4. Lorsque le licenciement d'un salarié légalement investi de fonctions représentatives est envisagé, celui-ci ne doit pas être en rapport avec les fonctions représentatives normalement exercées ou avec son appartenance syndicale. Dans le cas où la demande de licenciement est motivée par un comportement fautif, il appartient à l'inspecteur du travail saisi et, le cas échéant, au ministre compétent, de rechercher, sous le contrôle du juge de l'excès de pouvoir, si les faits reprochés au salarié sont d'une gravité suffisante pour justifier le licenciement, compte tenu de l'ensemble des règles applicables au contrat de travail de l'intéressé et des exigences propres à l'exécution normale du mandat dont il est investi. Un agissement du salarié intervenu en-dehors de l'exécution de son contrat de travail ne peut motiver un licenciement pour faute, sauf s'il traduit la méconnaissance par l'intéressé d'une obligation découlant de ce contrat. Aux termes de l'article L. 1235-1 du code du travail : " En cas de litige, le juge, à qui il appartient d'apprécier la régularité de la procédure suivie et le caractère réel et sérieux des motifs invoqués par l'employeur, forme sa conviction au vu des éléments fournis par les parties après avoir ordonné, au besoin, toutes les mesures d'instruction qu'il estime utiles. Si un doute subsiste, il profite au salarié " ;

Sur la matérialité des faits :

5. Pour autoriser la société Trelleborg Sealing Solutions Condé à procéder au licenciement de M. C...la ministre chargée du travail a regardé comme matériellement établies et d'une gravité suffisante les fautes consistant, pour M. C...à avoir été absent de son travail le 5 octobre 2015, sans prévenir et sans justifier cette absence, à être arrivé au travail le 12 octobre 2015, avec un retard de trente minutes sans justification, à avoir refusé le 12 octobre 2015, d'obéir à sa hiérarchie et de travailler sur les presses Panstone de son îlot, enfin à avoir le 13 octobre 2015, tamponné à onze reprises un document de suivi qualité et annoté de sa main " Sa va comme Ça c'est suffisant ".

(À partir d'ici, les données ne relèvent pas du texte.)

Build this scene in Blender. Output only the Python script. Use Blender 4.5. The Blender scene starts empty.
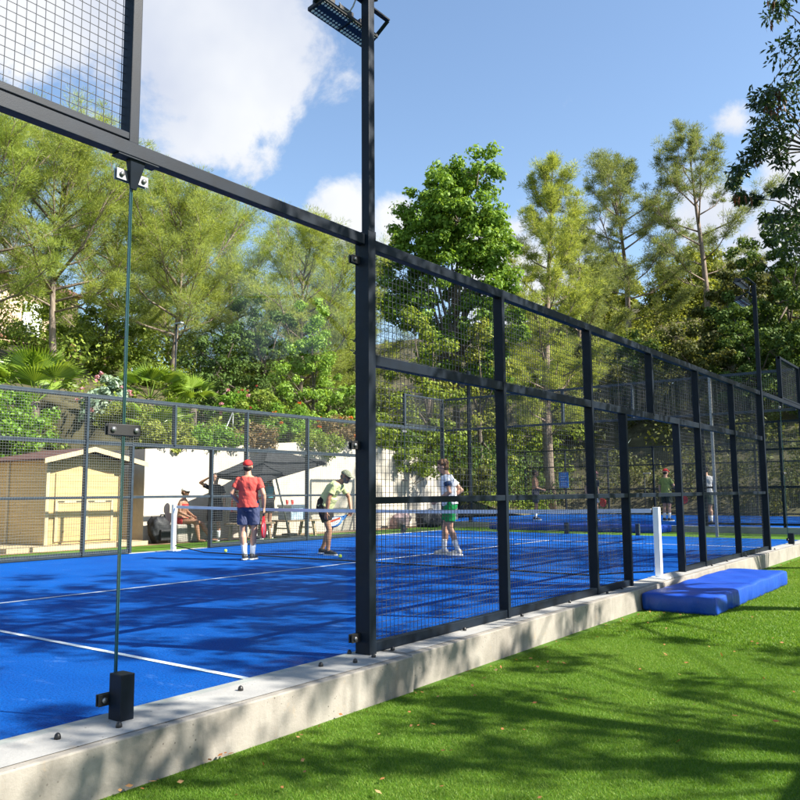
import bpy, bmesh, math, random
import numpy as np
from mathutils import Vector, Matrix

scene = bpy.context.scene
C = scene.collection

# ------------------------------------------------------------------ camera
cam_d = bpy.data.cameras.new("camera")
cam = bpy.data.objects.new("camera", cam_d); C.objects.link(cam)
r_ = Vector((0.799506, 0.600616, -0.007091)); u_ = Vector((0.074047, -0.086837, 0.993467)); f_ = Vector((-0.596076, 0.794808, 0.113901))
cam.matrix_world = Matrix(((r_.x, u_.x, -f_.x, 3.7614), (r_.y, u_.y, -f_.y, -0.5457), (r_.z, u_.z, -f_.z, 1.1589), (0, 0, 0, 1)))
cam_d.sensor_width = 36; cam_d.lens = 36 * 804.244 / 800
cam_d.clip_start = 0.05; cam_d.clip_end = 2000
scene.camera = cam

# ------------------------------------------------------------------ light and sky
SUN = Vector((0.93, 0.34, 0.84)).normalized()
SUN_EL = math.asin(SUN.z); SUN_AZ = math.atan2(SUN.x, SUN.y)
sl = bpy.data.lights.new("sun", 'SUN'); sl.energy = 5.0; sl.angle = math.radians(0.53); sl.color = (1.0, 0.93, 0.82)
so = bpy.data.objects.new("sun", sl); C.objects.link(so)
so.rotation_euler = SUN.to_track_quat('Z', 'Y').to_euler(); so.location = (20, 12, 30)

world = bpy.data.worlds.new("World"); scene.world = world; world.use_nodes = True
wt = world.node_tree; wt.nodes.clear()
def wn(t, **k):
    n = wt.nodes.new(t)
    for a, b in k.items(): setattr(n, a, b)
    return n
w_out = wn('ShaderNodeOutputWorld'); w_bg = wn('ShaderNodeBackground')
sky = wn('ShaderNodeTexSky', sky_type='NISHITA', sun_disc=False, sun_elevation=SUN_EL, sun_rotation=SUN_AZ)
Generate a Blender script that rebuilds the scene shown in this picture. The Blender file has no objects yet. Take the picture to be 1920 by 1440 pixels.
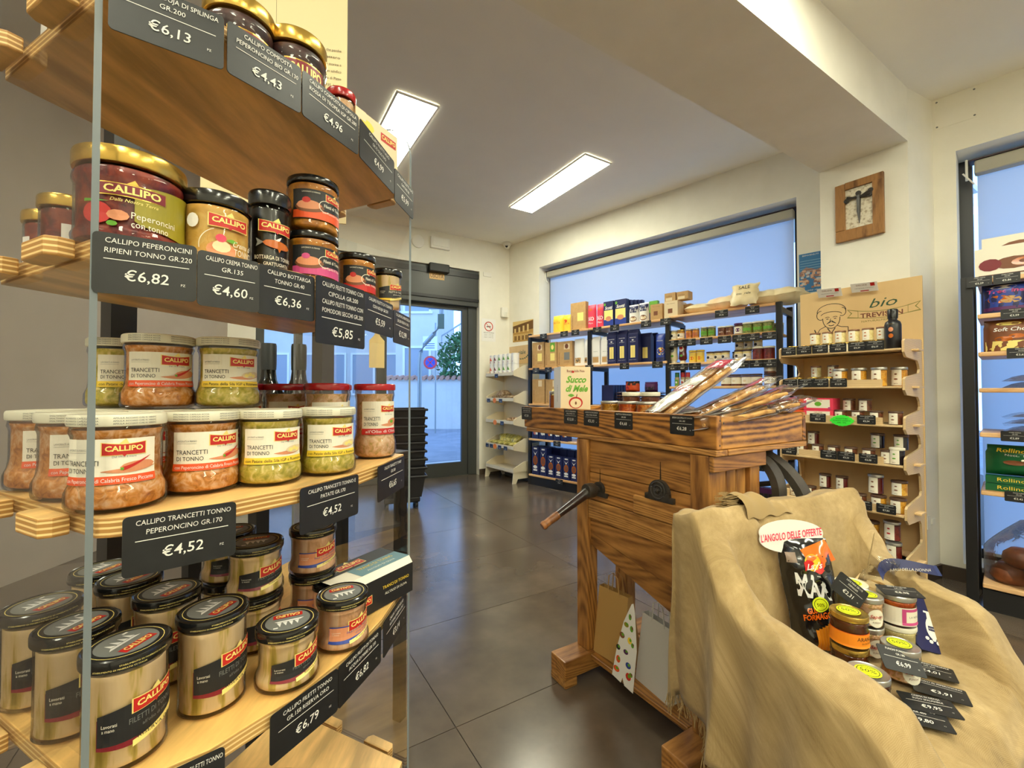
import bpy, math, random
from mathutils import Vector, Matrix, noise
random.seed(4)
sc = bpy.context.scene
COL = sc.collection
R = math.radians
sin, cos, pi = math.sin, math.cos, math.pi
# ---------------------------------------------------------------- camera
EYE = 1.05; FPX = 815.0; PITCH = R(1.08)
cd = bpy.data.cameras.new('camera'); cam = bpy.data.objects.new('camera', cd); COL.objects.link(cam)
cam.location = (0, 0, EYE); cam.rotation_euler = (R(90) + PITCH, 0, 0)
cd.sensor_width = 36; cd.lens = FPX / 1920 * 36; cd.clip_start = .01; cd.clip_end = 300
sc.camera = cam
# ---------------------------------------------------------------- world: clear evening sky
w = bpy.data.worlds.new('sky'); sc.world = w; w.use_nodes = True
nt = w.node_tree; nt.nodes.clear()
wo = nt.nodes.new('ShaderNodeOutputWorld'); bg = nt.nodes.new('ShaderNodeBackground')
tc = nt.nodes.new('ShaderNodeTexCoord'); sx = nt.nodes.new('ShaderNodeSeparateXYZ'); cr = nt.nodes.new('ShaderNodeValToRGB')
nt.links.new(tc.outputs['Generated'], sx.inputs[0]); nt.links.new(sx.outputs['Z'], cr.inputs[0])
nt.links.new(cr.outputs[0], bg.inputs['Color']); nt.links.new(bg.outputs[0], wo.inputs['Surface'])
cr.color_ramp.elements[0].position = 0.0; cr.color_ramp.elements[0].color = (.36, .60, 1.0, 1)
cr.color_ramp.elements[1].position = .9; cr.color_ramp.elements[1].color = (.24, .45, .95, 1)
bg.inputs['Strength'].default_value = 3.9
# ---------------------------------------------------------------- view
vs = sc.view_settings
vs.view_transform = 'Standard'; vs.look = 'None'; vs.gamma = 1; vs.exposure = 0.0; vs.use_curve_mapping = False
sc.cycles.max_bounces = 12; sc.cycles.transparent_max_bounces = 24; sc.cycles.diffuse_bounces = 9
sc.cycles.glossy_bounces = 4; sc.cycles.transmission_bounces = 6
sc.cycles.caustics_reflective = False; sc.cycles.caustics_refractive = False
sc.cycles.sample_clamp_indirect = 6
PANEL_E = 39.0          # radiance of the ceiling light panels
PANEL_C = (.97, .955, .73)
# ---------------------------------------------------------------- helpers: materials
MATS = {}
def lin(c):
    return tuple((x / 12.92 if x <= .04045 else ((x + .055) / 1.055) ** 2.4) for x in [v / 255 for v in c])
def pbr(name, rgb, rough=.6, metal=0, coat=0, spec=.5, trans=0, alpha=1):
    if name in MATS: return MATS[name]
    m = bpy.data.materials.new(name); m.use_nodes = True
    b = m.node_tree.nodes['Principled BSDF']
    b.inputs['Base Color'].default_value = (*lin(rgb), 1); b.inputs['Roughness'].default_value = rough
    b.inputs['Metallic'].default_value = metal; b.inputs['Coat Weight'].default_value = coat
    b.inputs['Coat Roughness'].default_value = .05
    b.inputs['Specular IOR Level'].default_value = spec
    b.inputs['Transmission Weight'].default_value = trans
    MATS[name] = m; return m
def nodes(m): return m.node_tree.nodes, m.node_tree.links, m.node_tree.nodes['Principled BSDF']
def coords(m, scale=(1, 1, 1), kind='Object', rot=(0, 0, 0)):
    n, l, b = nodes(m)
    t = n.new('ShaderNodeTexCoord'); mp = n.new('ShaderNodeMapping'); mp.inputs['Scale'].default_value = scale
    mp.inputs['Rotation'].default_value = rot
    l.new(t.outputs[kind], mp.inputs[0]); return mp.outputs[0]
def ramp(m, fac, stops):
    n, l, b = nodes(m); r = n.new('ShaderNodeValToRGB'); e = r.color_ramp.elements
    e[0].position = stops[0][0]; e[0].color = (*lin(stops[0][1]), 1)
    e[1].position = stops[-1][0]; e[1].color = (*lin(stops[-1][1]), 1)
    for p, c in stops[1:-1]:
        x = e.new(p); x.color = (*lin(c), 1)
    l.new(fac, r.inputs[0]); return r.outputs[0]
def bump(m, fac, strength=.3, dist=.002):
    n, l, b = nodes(m); bp = n.new('ShaderNodeBump'); bp.inputs['Strength'].default_value = strength
    bp.inputs['Distance'].default_value = dist; l.new(fac, bp.inputs['Height']); l.new(bp.outputs[0], b.inputs['Normal'])
def tnoise(m, vec, scale, detail=3, rough=.55, dist=0):
    n, l, b = nodes(m); t = n.new('ShaderNodeTexNoise'); t.inputs['Scale'].default_value = scale
    t.inputs['Detail'].default_value = detail; t.inputs['Roughness'].default_value = rough
    t.inputs['Distortion'].default_value = dist; l.new(vec, t.inputs[0]); return t.outputs['Fac']
def mottled(name, stops, scale=60, rough=.5, stretch=(1, 1, 1), detail=4, coat=0, bs=0, bd=.001, kind='Object', dist=0):
    if name in MATS: return MATS[name]
    m = pbr(name, (128, 128, 128), rough, coat=coat); n, l, b = nodes(m)
    f = tnoise(m, coords(m, stretch, kind), scale, detail, dist=dist); l.new(ramp(m, f, stops), b.inputs['Base Color'])
    if bs: bump(m, f, bs, bd)
    return m
def wood(name, c_light, c_dark, axis='X', scale=9, stretch=8, rough=.5, coat=0, knots=1.5, bs=.15, rings=14, amp=.34):
    """growth-ring bands along one axis, warped by slow noise"""
    if name in MATS: return MATS[name]
    m = pbr(name, c_light, rough, coat=coat); n, l, b = nodes(m)
    s = {'X': (1 / stretch, 1, 1), 'Y': (1, 1 / stretch, 1), 'Z': (1, 1, 1 / stretch)}[axis]
    v = coords(m, s)
    a = tnoise(m, v, scale, .6, .4, knots)
    mm = n.new('ShaderNodeMath'); mm.operation = 'MULTIPLY'; mm.inputs[1].default_value = rings; l.new(a, mm.inputs[0])
    sn = n.new('ShaderNodeMath'); sn.operation = 'SINE'; l.new(mm.outputs[0], sn.inputs[0])
    f2 = tnoise(m, v, scale * 14, 3, .6, 0)
    ad = n.new('ShaderNodeMath'); ad.operation = 'MULTIPLY_ADD'; ad.inputs[1].default_value = amp; l.new(sn.outputs[0], ad.inputs[0]); l.new(f2, ad.inputs[2])
    mid = tuple((x * .6 + y * .4) for x, y in zip(c_light, c_dark))
    l.new(ramp(m, ad.outputs[0], [(.15, c_dark), (.42, mid), (.72, c_light), (.95, tuple(min(255, x * 1.06) for x in c_light))]), b.inputs['Base Color'])
    bump(m, ad.outputs[0], bs, .001)
    return m
def ply(name, c_top, c_a, c_b):
    """plywood: plain face, striped layers along local Z on the edges"""
    m = wood(name, c_top, tuple(int(x * .84) for x in c_top), 'Y', 7, 6, .42, knots=2.2, bs=.05)
    n, l, b = nodes(m)
    t = n.new('ShaderNodeTexCoord'); sp = n.new('ShaderNodeSeparateXYZ'); l.new(t.outputs['Object'], sp.inputs[0])
    mu = n.new('ShaderNodeMath'); mu.operation = 'MULTIPLY'; mu.inputs[1].default_value = 2 * pi / .0052; l.new(sp.outputs['Z'], mu.inputs[0])
    si = n.new('ShaderNodeMath'); si.operation = 'SINE'; l.new(mu.outputs[0], si.inputs[0])
    lay = ramp(m, si.outputs[0], [(.2, c_a), (.6, c_b)])
    ge = n.new('ShaderNodeNewGeometry'); s2 = n.new('ShaderNodeSeparateXYZ'); l.new(ge.outputs['True Normal'], s2.inputs[0])
    ab = n.new('ShaderNodeMath'); ab.operation = 'ABSOLUTE'; l.new(s2.outputs['Z'], ab.inputs[0])
    gt = n.new('ShaderNodeMath'); gt.operation = 'GREATER_THAN'; gt.inputs[1].default_value = .6; l.new(ab.outputs[0], gt.inputs[0])
    old = b.inputs['Base Color'].links[0].from_socket
    mx = n.new('ShaderNodeMix'); mx.data_type = 'RGBA'; l.new(gt.outputs[0], mx.inputs['Factor']); l.new(lay, mx.inputs['A']); l.new(old, mx.inputs['B'])
    l.new(mx.outputs['Result'], b.inputs['Base Color']); return m
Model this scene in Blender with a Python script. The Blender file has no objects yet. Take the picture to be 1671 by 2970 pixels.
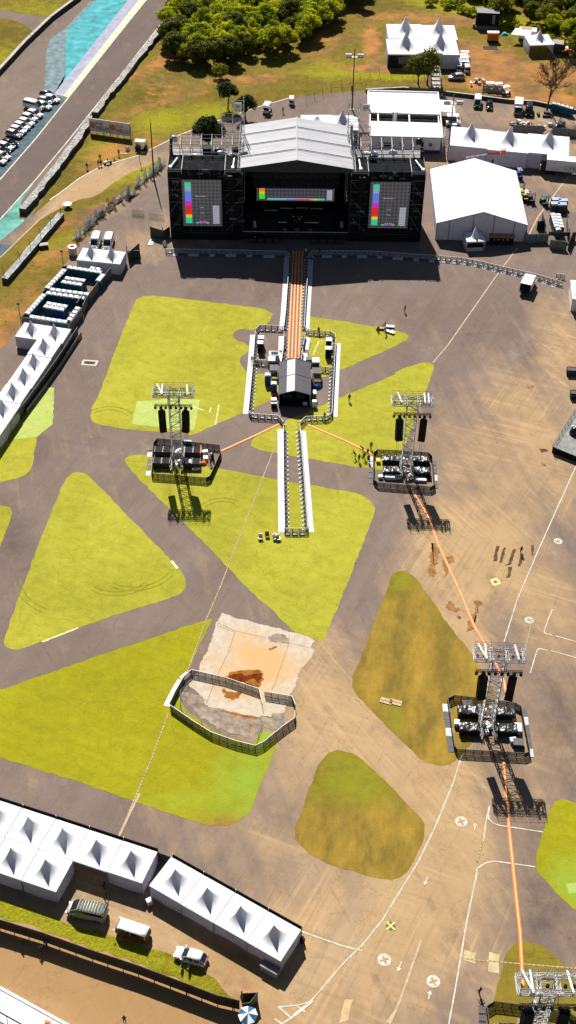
import bpy, bmesh, math, random
import numpy as np
from mathutils import Vector, Matrix
random.seed(7)
S = bpy.context.scene
COL = S.collection
PI = math.pi
R = math.radians

# ------------------------------------------------------------------ camera
FPX, TH, ROLL, CAMH = 3759.4, 0.7470994, 0.016355, 152.26
RX = Vector((math.cos(ROLL), math.sin(ROLL)*math.sin(TH), math.sin(ROLL)*math.cos(TH)))
UX = Vector((-math.sin(ROLL), math.cos(ROLL)*math.sin(TH), math.cos(ROLL)*math.cos(TH)))
FW = Vector((0, math.cos(TH), -math.sin(TH)))
cam_d = bpy.data.cameras.new('camera')
cam = bpy.data.objects.new('camera', cam_d); COL.objects.link(cam)
M = Matrix((RX, UX, -FW)).transposed().to_4x4(); M.translation = (0, 0, CAMH)
cam.matrix_world = M
cam_d.sensor_fit = 'VERTICAL'; cam_d.sensor_height = 36; cam_d.lens = 36*FPX/2970
cam_d.clip_start = 1; cam_d.clip_end = 5000
S.camera = cam

def site(px, py, z=0.0):
    """survey point: where the sight line of a photo pixel meets height z, in metres"""
    d = FW + RX*((px-835.5)/FPX) - UX*((py-1485.)/FPX)
    t = (CAMH - z)/-d.z
    return Vector((d.x*t, d.y*t, z))
def crop(x0, y0, s):
    return lambda x, y, z=0.0: site(x0+x*s, y0+y*s, z)
def height_at(px, py, base):
    d = FW + RX*((px-835.5)/FPX) - UX*((py-1485.)/FPX)
    return CAMH + d.z*base.y/d.y

# ------------------------------------------------------------------ light
SUN_EL, SUN_AZ = R(46), R(-12)       # azimuth from +Y, negative = left
W = bpy.data.worlds.new('World'); S.world = W; W.use_nodes = True
nt = W.node_tree
sky = nt.nodes.new('ShaderNodeTexSky'); sky.sky_type = 'NISHITA'; sky.sun_disc = False
sky.sun_elevation = SUN_EL; sky.sun_rotation = SUN_AZ; sky.air_density = 1.2; sky.dust_density = .6
nt.links.new(sky.outputs[0], nt.nodes['Background'].inputs[0])
nt.nodes['Background'].inputs[1].default_value = 0.03
sl = bpy.data.lights.new('sun', 'SUN'); sl.energy = 5.0; sl.angle = R(.5); sl.color = (1, .955, .87)
so = bpy.data.objects.new('sun', sl); COL.objects.link(so)
sd = Vector((math.sin(SUN_AZ)*math.cos(SUN_EL), math.cos(SUN_AZ)*math.cos(SUN_EL), math.sin(SUN_EL)))
so.rotation_euler = sd.to_track_quat('Z', 'Y').to_euler(); so.location = sd*400
S.view_settings.view_transform = 'Standard'; S.view_settings.look = 'None'
S.view_settings.exposure = 1.08; S.view_settings.gamma = 1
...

6. Le grief invoqué par l'entreprise, tiré de ce que M. C...aurait insulté un collègue de travail et adopté un comportement violent en tapant brutalement sur des objets à sa proximité dans un but d'intimidation, a été écarté par la ministre au bénéfice du doute. Ne fondant pas l'autorisation en litige, ce motif ne peut être discuté utilement au contentieux.

7. En premier lieu M. C...ne conteste pas avoir été absent de son poste de travail le 5 octobre 2015. Ni le fait d'avoir prévenu de cette absence par téléphone le jour même, ni le dépôt, le surlendemain, d'une demande de congé pour événement familial, dépourvue de justificatif comme d'explication circonstanciée, ne sont de nature à justifier cette absence.

8. En deuxième lieu il est constant que M. C...est arrivé avec une demi-heure de retard lors de sa prise de poste prévue à 5 heures du matin le 12 octobre 2015 ; que son poste étant occupé, il a refusé de travailler sur les presses restées vacantes, à un autre poste dont il en conteste pas qu'il était en relation avec ses attributions contractuelles ; qu'il a ensuite quitté sa zone de travail pour aller discuter avec les autres employés, sans qu'il ne résulte au demeurant des pièces du dossier qu'il aurait posé des heures de délégation l'autorisant durant les heures où il a discuté avec ses collègues. Un tel comportement caractérise un refus d'obéissance à sa hiérarchie.

9. En dernier lieu M. C...a reconnu avoir apposé sur un document de suivi qualité onze tampons ainsi que la mention manuscrite rappelée plus haut. Ce tamponnage intempestif, contraire à ses obligations contractuelles, est également fautif, sans qu'ait d'incidence la date des faits, en tout état de cause compris entre le 30 septembre et le 13 octobre 2015.

Sur la gravité des faits :

10. L'ensemble des griefs avancés par la société Trelleborg Sealing Solutions Condé et retenus par la ministre se sont déroulés sur un court laps de temps, soit du 5 au 15 octobre 2015. La société ne soutient pas que l'absence du 5 octobre ou le retard assorti de désobéissance du 12 octobre auraient eu des conséquences sur l'organisation du travail. Par ailleurs et contrairement aux allégations de l'employeur, il ne ressort pas des pièces du dossier que le tamponnage intempestif d'un document qualité, qui n'a recouvert aucune mention déjà apposée sur ce document et pouvait donner lieu à duplicata, serait susceptible de porter préjudice à la société Trelleborg Sealing Solutions Condé. Enfin il convient de prendre en compte l'ancienneté de M. C..., salarié de la société depuis plus de dix-sept ans à la date des faits, ainsi que les tensions qui caractérisaient la société à la date de la procédure, à la suite du déménagement de l'entreprise et du développement de la polyvalence.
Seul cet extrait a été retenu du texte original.